Take off the Blinders: Lessons to Learn From Nokia’s Woes

In 2013, during the press conference to announce NOKIA being acquired by Microsoft, the CEO of Nokia ended his speech by saying: “We didn’t do anything wrong, but somehow, we lost.”

With him and his management team distressed, he added, “we have done nothing wrong with our business, but the world has changed very quickly. We missed out on learning, we missed out the change, and so we lost a valuable opportunity that was at hand to become a giant company.” The message is that companies, however big or small need to take note of changes, and act in time or they will be disqualified from the competition. Nokia, once a lead player in the mobile telecomms space, failed to keep pace with changing customers’ needs and did not want to adapt to the market dynamics. Instead of adopting Android (like everyone else at the time), “it stubbornly stuck” with Symbian (in the pre iPhone days). Nokia also failed to update its software offerings and only focused on hardware. There was “distinct lack of vision, discord at top level on strategy and the technology was inferior to Apple’s which went on to dominate the space to this day”.

“Nokia’s ultimate fall can be put down to internal politics. In short, Nokia people weakened Nokia people and thus made the company increasingly vulnerable to competitive forces. When fear permeated all levels, the lower rungs of the organisation turned inward to protect resources, themselves and their units, giving little away, fearing harm to their personal careers. Top managers failed to motivate the middle managers with their heavy-handed approaches, and they were in the dark with what was really going on”. Tim O. Vuori, assistant professor in strategic management at Aalto University and Qui Huy, Professor of Strategy at INSEAD Singapore, 2015, Distributed Attention and Shared Emotions in the Innovation Process: How Nokia Lost the Smartphone Battle.

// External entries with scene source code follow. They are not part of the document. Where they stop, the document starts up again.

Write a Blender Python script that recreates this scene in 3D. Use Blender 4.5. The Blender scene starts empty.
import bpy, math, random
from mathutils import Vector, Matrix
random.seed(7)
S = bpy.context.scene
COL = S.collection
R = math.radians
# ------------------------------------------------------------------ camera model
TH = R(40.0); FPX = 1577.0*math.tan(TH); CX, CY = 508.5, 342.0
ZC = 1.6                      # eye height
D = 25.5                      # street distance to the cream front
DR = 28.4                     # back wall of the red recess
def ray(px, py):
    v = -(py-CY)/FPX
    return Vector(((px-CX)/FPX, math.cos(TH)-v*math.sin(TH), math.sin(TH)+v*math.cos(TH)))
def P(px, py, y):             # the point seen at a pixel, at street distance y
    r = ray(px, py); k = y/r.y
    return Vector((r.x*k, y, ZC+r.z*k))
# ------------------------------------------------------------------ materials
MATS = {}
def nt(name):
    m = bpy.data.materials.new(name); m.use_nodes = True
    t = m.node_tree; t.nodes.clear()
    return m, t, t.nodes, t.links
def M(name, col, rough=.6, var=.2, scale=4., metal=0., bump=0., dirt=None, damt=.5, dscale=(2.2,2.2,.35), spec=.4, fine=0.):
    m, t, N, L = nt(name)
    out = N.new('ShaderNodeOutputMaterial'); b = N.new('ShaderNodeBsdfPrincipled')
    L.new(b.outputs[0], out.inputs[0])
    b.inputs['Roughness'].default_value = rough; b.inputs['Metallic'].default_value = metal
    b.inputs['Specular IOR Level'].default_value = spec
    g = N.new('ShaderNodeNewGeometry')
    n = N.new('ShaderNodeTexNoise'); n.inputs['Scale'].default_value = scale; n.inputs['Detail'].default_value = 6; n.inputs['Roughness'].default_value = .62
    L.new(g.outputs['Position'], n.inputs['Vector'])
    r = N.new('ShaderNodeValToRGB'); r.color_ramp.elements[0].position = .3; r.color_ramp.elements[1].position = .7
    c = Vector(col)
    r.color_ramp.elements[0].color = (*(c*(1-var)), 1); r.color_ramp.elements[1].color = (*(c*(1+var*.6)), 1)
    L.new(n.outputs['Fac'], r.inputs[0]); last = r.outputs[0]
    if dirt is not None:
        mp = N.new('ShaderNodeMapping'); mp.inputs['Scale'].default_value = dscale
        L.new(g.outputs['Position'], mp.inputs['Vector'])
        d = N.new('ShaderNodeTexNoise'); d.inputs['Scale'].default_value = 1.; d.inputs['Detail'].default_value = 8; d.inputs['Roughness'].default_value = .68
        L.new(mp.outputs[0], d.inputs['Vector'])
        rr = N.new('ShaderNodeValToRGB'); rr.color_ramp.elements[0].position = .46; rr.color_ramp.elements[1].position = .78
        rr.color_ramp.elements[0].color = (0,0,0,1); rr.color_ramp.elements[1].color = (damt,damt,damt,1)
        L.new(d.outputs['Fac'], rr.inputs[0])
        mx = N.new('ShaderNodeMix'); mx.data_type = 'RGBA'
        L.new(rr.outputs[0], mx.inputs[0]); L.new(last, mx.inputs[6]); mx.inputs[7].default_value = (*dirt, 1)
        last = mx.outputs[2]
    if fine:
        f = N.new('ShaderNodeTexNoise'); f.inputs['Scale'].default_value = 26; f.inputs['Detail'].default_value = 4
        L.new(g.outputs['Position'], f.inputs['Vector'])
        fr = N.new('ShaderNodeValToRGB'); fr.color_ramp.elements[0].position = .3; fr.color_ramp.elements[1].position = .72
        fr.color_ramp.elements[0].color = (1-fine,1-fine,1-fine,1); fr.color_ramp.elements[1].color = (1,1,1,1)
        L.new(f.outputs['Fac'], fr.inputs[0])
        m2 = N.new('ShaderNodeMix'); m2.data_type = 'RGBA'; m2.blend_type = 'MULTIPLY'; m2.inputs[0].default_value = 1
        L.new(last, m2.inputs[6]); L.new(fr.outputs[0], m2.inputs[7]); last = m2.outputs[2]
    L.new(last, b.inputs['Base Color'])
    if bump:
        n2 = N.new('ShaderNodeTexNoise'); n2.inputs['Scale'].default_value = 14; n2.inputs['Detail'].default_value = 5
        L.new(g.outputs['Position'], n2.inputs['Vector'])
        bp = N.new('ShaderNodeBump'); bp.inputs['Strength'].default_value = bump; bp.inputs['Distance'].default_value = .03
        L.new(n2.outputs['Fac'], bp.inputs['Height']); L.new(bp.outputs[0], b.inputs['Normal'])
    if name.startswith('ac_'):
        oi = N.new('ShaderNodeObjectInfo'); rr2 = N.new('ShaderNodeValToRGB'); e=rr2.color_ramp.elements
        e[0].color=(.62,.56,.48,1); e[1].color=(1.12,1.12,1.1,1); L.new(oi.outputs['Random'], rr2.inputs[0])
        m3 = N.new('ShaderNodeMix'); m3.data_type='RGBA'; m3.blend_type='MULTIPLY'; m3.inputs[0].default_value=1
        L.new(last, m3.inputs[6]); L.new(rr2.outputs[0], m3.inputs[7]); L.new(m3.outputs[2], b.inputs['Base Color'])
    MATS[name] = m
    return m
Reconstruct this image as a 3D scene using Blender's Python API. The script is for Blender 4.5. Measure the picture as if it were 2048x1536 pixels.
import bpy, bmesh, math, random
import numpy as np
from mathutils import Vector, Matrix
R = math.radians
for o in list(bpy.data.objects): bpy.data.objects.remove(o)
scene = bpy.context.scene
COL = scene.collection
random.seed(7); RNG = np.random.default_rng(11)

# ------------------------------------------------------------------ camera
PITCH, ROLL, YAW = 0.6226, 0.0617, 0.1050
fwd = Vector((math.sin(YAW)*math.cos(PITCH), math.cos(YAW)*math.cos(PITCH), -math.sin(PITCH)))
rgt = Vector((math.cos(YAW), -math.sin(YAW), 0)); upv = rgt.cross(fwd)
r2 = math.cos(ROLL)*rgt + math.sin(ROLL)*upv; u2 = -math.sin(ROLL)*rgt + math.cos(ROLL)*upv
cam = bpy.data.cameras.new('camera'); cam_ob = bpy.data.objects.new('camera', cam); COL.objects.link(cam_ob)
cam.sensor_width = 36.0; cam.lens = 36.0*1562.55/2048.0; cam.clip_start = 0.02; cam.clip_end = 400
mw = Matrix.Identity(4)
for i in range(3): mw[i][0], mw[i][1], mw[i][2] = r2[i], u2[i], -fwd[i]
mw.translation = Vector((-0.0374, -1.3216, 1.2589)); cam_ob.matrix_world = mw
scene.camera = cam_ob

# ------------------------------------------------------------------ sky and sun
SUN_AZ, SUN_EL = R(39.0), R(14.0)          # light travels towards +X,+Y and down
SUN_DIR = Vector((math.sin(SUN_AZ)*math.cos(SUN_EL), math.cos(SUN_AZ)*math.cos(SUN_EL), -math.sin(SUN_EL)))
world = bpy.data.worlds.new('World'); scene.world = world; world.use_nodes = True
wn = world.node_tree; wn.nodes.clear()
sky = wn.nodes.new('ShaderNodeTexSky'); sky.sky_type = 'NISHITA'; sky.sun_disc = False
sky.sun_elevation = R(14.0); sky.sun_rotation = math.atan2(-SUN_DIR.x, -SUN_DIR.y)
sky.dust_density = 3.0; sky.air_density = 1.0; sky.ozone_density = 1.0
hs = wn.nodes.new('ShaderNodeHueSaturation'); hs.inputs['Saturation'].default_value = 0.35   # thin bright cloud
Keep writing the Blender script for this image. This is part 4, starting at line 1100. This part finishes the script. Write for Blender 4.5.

Some background: Since its heyday in the 1990s and early 2000’s, Nokia is no longer recognizable as the company and brand that led in mobile communications. Although the first acquisition by Microsoft failed to live up to expectations, Nokia’s network infrastructure is an attractive acquisition target to players like Microsoft. Microsoft and Nokia have history. In 2013, Microsoft paid over $7 billion for Nokia’s handset business in an ill-fated attempt to provide a third alternative to iPhone and Android handsets with Windows Phone. This strategy failed, with the purchased assets from Nokia written off in 2015, resulting in thousands of job losses. Although Nokia has since re-entered the mobile phone business, it is Nokia networking arm that would interest the potential acquirers with the US government banning telecoms providers from using equipment from Chinese suppliers such as Huawei.